Потом по селу поползли слухи, что среди ссыльных есть девочка, которая очень красиво штопает чулки. До войны сельчанки чулки не штопали а покупали новые, а старые,рваные, не выбрасывали,а складывали в мешки.С началом войны из магазинов все изчезло,в том числе и чулки, и эта ссыльная девочка оказалась как нельзя кстати.В моем классе училась дочь военкома и к ним я пришла к первым.С ее мамой мы договорились что я буду приходить каждый день после школы, пока я не починю все чулки в мешках.Во-первых, меня кормили,во-вторых,каждый день мне давали с собой кучу еды,которую я относила маме.Этот военком открыл мне глаза что мой папа в лагере и что вряд-ли я его увижу.Я
сидела и штопала и сквозь слезы наблюдала как военком играл со своими детьми и я завидовала им белой завистью. Когда я кончила штопать чулки у военкома, он передал меня своему заместителю.
Ближе к весне в Абан приехали солдаты,во главе с офицером,которых армия прислала заготавливать у населения картошку для армии.Офицер был еврвй из Киева, ему было лет 30, по фамилии Котлер.Не помню, каким образом, но мы, группа молодых девушек-ссыльных,нанялись к ним на работу.
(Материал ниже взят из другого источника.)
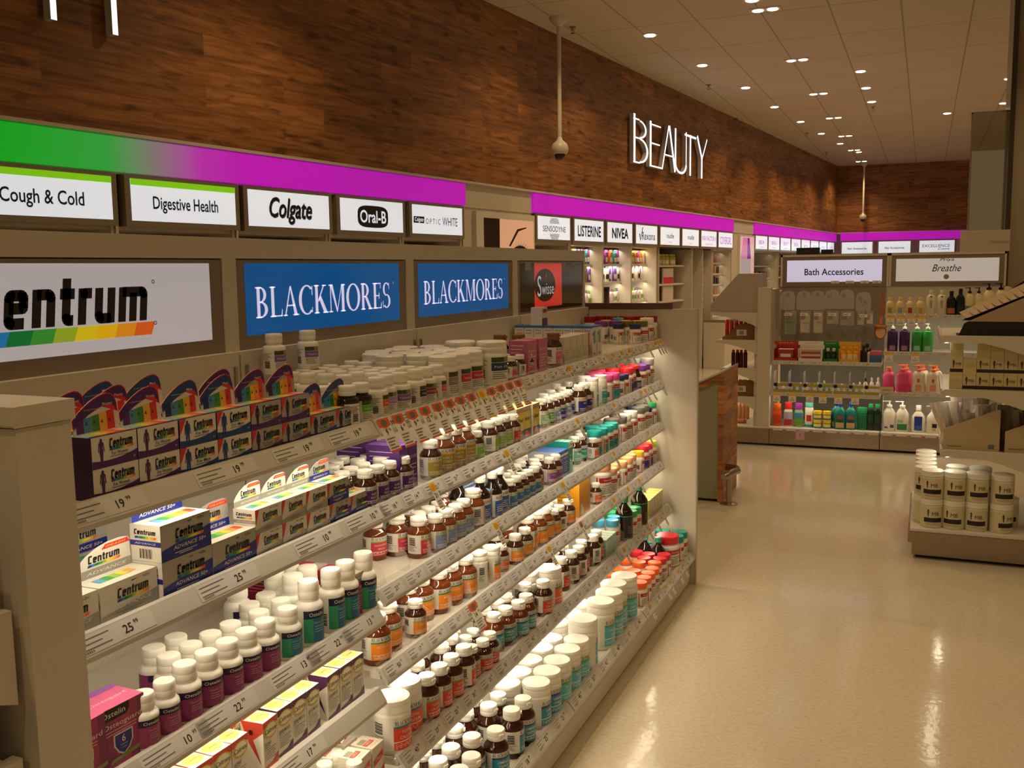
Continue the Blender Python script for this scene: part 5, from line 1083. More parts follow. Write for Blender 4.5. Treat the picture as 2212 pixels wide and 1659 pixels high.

Поснольку уже была весна,картошка в погребах давала ростки и в нашу функцию входило эти ростки срывать,картошку ссыпать в меш ки,а солдаты эти мешки загружали в грузовики.Так мы ездили из деревни в деревню и заготавливали картофель для доблестной советской армии. Из девушек я была самая молодая,ребенок.Остальные были чуть старше. Помню первый наш выезд.Где-то мы все собрались,т.е.солдаты,офицер и мы,молодые девицы.Меня провожала мама.Помню,она отошла с Котлером в сторону и я подслушала их разговор. Мама просила чтобы он следил чтобы солдаты ничего мне не сделали,и помню,как он клялся и божился что волос с меня не упадет.Помню также,как он потом говорил с солдатами и грозил им,что если что-нибудь, то... .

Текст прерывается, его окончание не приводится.